Your objective — Return all lines where the word "scene" can be found.

>> BEGIN Data shown

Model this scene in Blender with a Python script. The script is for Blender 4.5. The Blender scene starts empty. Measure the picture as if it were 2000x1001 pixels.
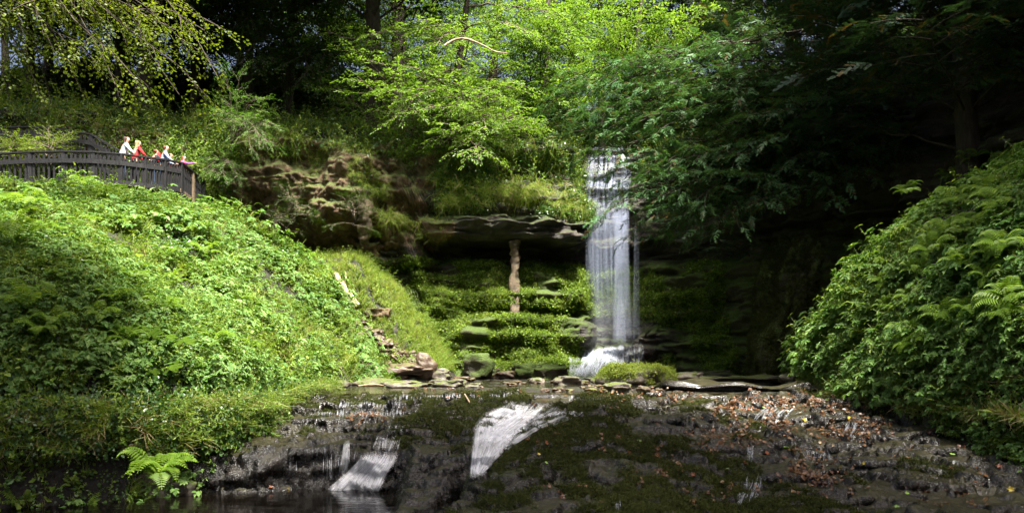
import bpy, math, random
import numpy as np
from mathutils import Vector
rng = np.random.default_rng(7); random.seed(7)
S = bpy.context.scene; C = S.collection
F, CX, VH, CZ = 1555.0, 1000.0, 705.0, 0.6
def P(u, v, Y): return np.array([(u-CX)/F*Y, Y, CZ+(VH-v)/F*Y])
A = np.array
# ------------------------------------------------------------ noise
def _h(ix, iy, iz, s):
    n = (ix*374761393 + iy*668265263 + iz*2147483647 + s*1274126177) & 0xffffffff
    n = ((n ^ (n >> 13))*1274126177) & 0xffffffff
    n = n ^ (n >> 16)
    return (n & 0xffffff)/float(0xffffff)
def vn(p, s=0):
    p = np.asarray(p, float); i = np.floor(p).astype(np.int64); f = p-i; f = f*f*(3-2*f)
    r = 0
    for dx in (0, 1):
        for dy in (0, 1):
            for dz in (0, 1):
                w = (f[:, 0] if dx else 1-f[:, 0])*(f[:, 1] if dy else 1-f[:, 1])*(f[:, 2] if dz else 1-f[:, 2])
                r = r + w*_h(i[:, 0]+dx, i[:, 1]+dy, i[:, 2]+dz, s)
    return r*2-1
def fbm(p, o=4, s=0, g=.5):
    p = np.asarray(p, float); r = 0; a = 1
    for k in range(o): r = r+a*vn(p*2**k+k*17.3, s+k); a *= g
    return r
def n2(x, y, f, o=3, s=0, g=.5): return fbm(np.stack([x*f, y*f, np.zeros_like(x)+.37], 1), o, s, g)
def ss(x, a, b): t = np.clip((x-a)/(b-a), 0, 1); return t*t*(3-2*t)
# ------------------------------------------------------------ gorge plan
PLAN = A([(-34, 30), (-26, 29.6), (-18, 29.8), (-13, 30.2), (-10, 30.6), (-7.5, 31), (-4.5, 31), (-1, 31.2), (1.8, 32), (3.3, 33), (5.2, 33.2), (6.8, 32.3), (8.6, 30), (10.4, 27), (12, 23), (13, 19), (14.5, 14), (15.5, 8), (15.5, 0), (13, -9)], float)
def smooth(p, n=3):
    for _ in range(n):
        q = np.empty((2*len(p)-2+2, p.shape[1])); q[0] = p[0]; q[-1] = p[-1]
        q[1:-1:2] = .75*p[:-1]+.25*p[1:]; q[2:-1:2] = .25*p[:-1]+.75*p[1:]; p = q
    return p
PLAN = smooth(PLAN, 2)
LOOP = np.vstack([PLAN, A([(4, -14), (-12, -13), (-30, -6), (-36, 10), (-36, 24)], float)])  # unseen rim behind the camera, raised to cut ambient light
def loopdist(x, y, L=LOOP):
    p = np.stack([x, y], 1); best = np.full(len(x), 1e9); ins = np.zeros(len(x), bool)
    for i in range(len(L)):
        a, b = L[i], L[(i+1) % len(L)]; ab = b-a
        t = np.clip(((p-a)@ab)/(ab@ab), 0, 1); d = np.hypot(*(p-a-t[:, None]*ab).T); best = np.minimum(best, d)
        c = ((a[1] > y) != (b[1] > y)); 
        if a[1] != b[1]: ins ^= c & (x < (b[0]-a[0])*(y-a[1])/(b[1]-a[1])+a[0])
    return np.where(ins, -best, best)
def I(y, xs, ys): return np.interp(y, xs, ys)
def footL(y): return I(y, [5, 9.7, 10.3, 10.9, 12, 13, 15, 17, 19, 22, 24, 26, 28, 30], [-11, -11, -6.6, -5.0, -4.4, -4.3, -4.2, -4.3, -4.3, -4.1, -3.75, -4.5, -7, -8])
def footR(y): return I(y, [5, 9.5, 14.5, 17, 20, 21.5, 23], [6.5, 6.5, 6.2, 6.5, 7.2, 8.6, 11])
def XB(y): return I(y, [7, 8.7, 9.5, 10.8, 12.5, 14, 15.5], [-.8, -.6, -.43, 0, .5, 1.15, 1.4])
def base(x, y):
    yw = y+.45*n2(x, y*0, .55, 3, 5)+.08*n2(x, y, 3., 2, 6)
    yw = np.where(y > 15.2, np.maximum(yw, 15.2), yw)
    bL = I(yw, [9, 11.4, 11.65, 11.85, 12.4, 13.2, 13.35, 14.1, 14.2, 14.85, 14.95, 15.4], [-1.7, -1.6, -1.25, -.72, -.62, -.52, -.38, -.33, -.18, -.14, -.02, 0])
    bM = I(yw, [7, 8.5, 9.5, 10.2, 11, 11.4, 12.4, 13.4, 14.2, 15, 15.4], [-1.9, -1.6, -1.38, -1.2, -.98, -.72, -.5, -.38, -.25, -.08, 0])
    bC = I(y, [10.9, 11.3, 11.6, 12.7, 13.6, 14.6, 15.2, 15.4], [-1.6, -1.35, -.68, -.46, -.36, -.3, -.1, -.01])
    bR = I(yw, [5, 6.6, 7.6, 8.4, 9.5, 11, 12.5, 14, 15.5], [-2.6, -2.2, -1.38, -1.05, -.85, -.58, -.35, -.15, 0])
    q = .17; zz = bR/q+.55*n2(x, y, .6, 2, 9); fl = np.floor(zz); fr = zz-fl
    bRt = (fl+ss(fr, .74, .94)-.55*n2(x, y, .6, 2, 9))*q
    bR = np.where(y > 15.2, bR, .25*bR+.75*bRt)
    c = XB(y)-x
    wC = ss(c, .0, .22); wM = ss(c, .75, 1.0); wL = ss(-x, 1.35, 1.9)
    b = bR*(1-wC)+wC*(bC*(1-wM)+wM*bM); b = b*(1-wL)+bL*wL
    near = ss(y, 6, 9)*(1-ss(y, 15., 15.8))
    lump = .15*n2(x, y, 1.0, 3, 21)+.10*np.abs(n2(x, y, 2.8, 3, 25))+.015*n2(x, y, 11., 3, 27, .6)
    b = b+near*lump*(1-.6*wC*(1-wM))
    def strat(z, q2, amt, w): zz2 = z/q2+w; f2 = np.floor(zz2); r2 = zz2-f2; return z*(1-amt)+amt*q2*(f2+ss(r2, .70, .94)-w)
    hump = np.exp(-((x-.9)/1.5)**2-((y-11.2)/2.6)**2); b = b+near*.16*hump*(XB(y) < x); am = .93*(1-.62*np.clip(hump*1.3, 0, 1))*(.55+.45*ss(n2(x, y, .45, 2, 35), -.35, .15)); b2 = strat(b, .11+.0*x, am, .9*n2(x, y, .8, 3, 28)+.5*n2(x, y, 3.1, 2, 36)); b2 = b2+.012*n2(x, y, 14., 3, 30, .6); b = b*(1-near)+b2*near
    far = ss(y, 15.2, 16)
    b = b-far*(.05+.0*y)+far*(.045*n2(x, y, .9, 3, 31)+.03*n2(x, y, 5, 2, 33))
    return b
def H(x, y):
    x = np.asarray(x, float); y = np.asarray(y, float); shp = x.shape; x = x.ravel(); y = y.ravel()
    b = base(x, y)
    fl = footL(y)+.25*n2(x*0, y, .8, 3, 41)
    d = fl-x; g = I(y, [5, 7, 9, 12, 17, 22, 25, 27, 29], [1.0, 1.3, 2.0, 2.9, 4.0, 5.4, 6.7, 6.5, 6.2])
    md = np.where(d > 0, g*(1-np.exp(-np.maximum(d, 0)/I(y, [12, 20], [2.6, 3.4]))), 0)
    md = md*(1-.09*ss(-x, 8.5, 12))+ss(d, 0, 3)*(.30*n2(x, y, .5, 3, 43)+.16*n2(x, y, 1.6, 3, 44))*(1-ss(y, 24.5, 26))
    lift = -b*ss(d, -.05, .3)+.15*ss(d, 0, .3)
    z = b+lift+md
    tl = np.clip(1.15*(-1.6-x-.55*n2(x, y, .6, 3, 46)), 0, 4.3)*ss(y+.7*n2(x, y, .5, 3, 47), 25.6, 28.6)
    z = np.maximum(z, np.where(tl > .02, tl+.08*n2(x, y, 2, 3, 49), -99))
    z = z+.9*np.exp(-((x+17.5)/3.0)**2-((y-28.5)/.6)**2)
    fr = footR(y)+.2*n2(x*0, y, .8, 3, 51); e = x-fr
    z = z+np.where(e > 0, 4.6*(1-np.exp(-np.maximum(e, 0)/1.75)), 0)+ss(e, 0, 1)*(.55*n2(x, y, .55, 3, 53)+.22*n2(x, y, 1.7, 2, 54)) - b*ss(e, -.05, .35)
    do = loopdist(x, y)-3.2*np.exp(-((x-4.3)/1.6)**2)*(y > 20)
    top = 9.4+6.2*ss(do, 3, 13)+.5*n2(x, y, .25, 3, 55)
    z = np.where(do > .6, np.maximum(z, z*(1-ss(do, .6, 2.6))+top*ss(do, .6, 2.6)), z)
    return z.reshape(shp)
def onground(u, v, y0=7.6, y1=33, n=700):
    u = np.atleast_1d(np.asarray(u, float)); v = np.atleast_1d(np.asarray(v, float)); out = []
    Y = y0*(y1/y0)**(np.linspace(0, 1, n))
    for a, b in zip(u, v):
        x = (a-CX)/F*Y; z = CZ+(VH-b)/F*Y; h = H(x, Y); k = np.nonzero(h >= z)[0]
        k = k[0] if len(k) else n-1
        out.append((x[k], Y[k], h[k]))
    return A(out)
# ------------------------------------------------------------ mesh helpers
def tagit(o, label=None, cat=None, group=None, kind=None):
    if label: o['label'] = label
    if cat: o['category'] = cat
    if group: o['group'] = group
    if kind: o['kind'] = kind
    return o
def mkmesh(name, V, Fq, mats, midx=None, smooth_=True, uv=None):
    V = np.asarray(V, np.float32); Fq = np.asarray(Fq, np.int32); k = Fq.shape[1]
    me = bpy.data.meshes.new(name); me.vertices.add(len(V)); me.vertices.foreach_set('co', V.ravel())
    me.loops.add(Fq.size); me.loops.foreach_set('vertex_index', Fq.ravel())
    me.polygons.add(len(Fq)); me.polygons.foreach_set('loop_start', np.arange(0, Fq.size, k, dtype=np.int32))
    if midx is not None: me.polygons.foreach_set('material_index', np.asarray(midx, np.int32))
    if uv is not None:
        l = me.uv_layers.new(name='UVMap'); l.data.foreach_set('uv', np.asarray(uv, np.float32)[Fq.ravel()].ravel())
    for m in (mats if isinstance(mats, (list, tuple)) else [mats]): me.materials.append(m)
    me.update(calc_edges=True)
    me.polygons.foreach_set('use_smooth', np.full(len(Fq), bool(smooth_))); me.update()
    return me
def link(name, me, parent=None, loc=None):
    o = bpy.data.objects.new(name, me); C.objects.link(o)
    if parent: o.parent = parent
    if loc is not None: o.location = [float(t) for t in loc]
    return o
def empty(name, loc=(0, 0, 0), rz=0):
    o = link(name, None, None, loc); o.rotation_euler.z = rz; o.empty_display_size = .2; return o
class Acc:
    def __init__(s): s.V = []; s.F = []; s.M = []; s.n = 0
    def add(s, V, Fq, m=0):
        if len(V) == 0: return
        s.V.append(V); s.F.append(np.asarray(Fq)+s.n); s.M.append(np.full(len(Fq), m) if np.isscalar(m) else m); s.n += len(V)
    def mesh(s, name, mats, sm=False, off=(0, 0, 0)):
        return mkmesh(name, np.vstack(s.V)-A(off), np.vstack(s.F), mats, np.concatenate(s.M), sm)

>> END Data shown

Answer for the task —
Model this scene in Blender with a Python script. The script is for Blender 4.5. The Blender scene starts empty. Measure the picture as if it were 2000x1001 pixels.
S = bpy.context.scene; C = S.collection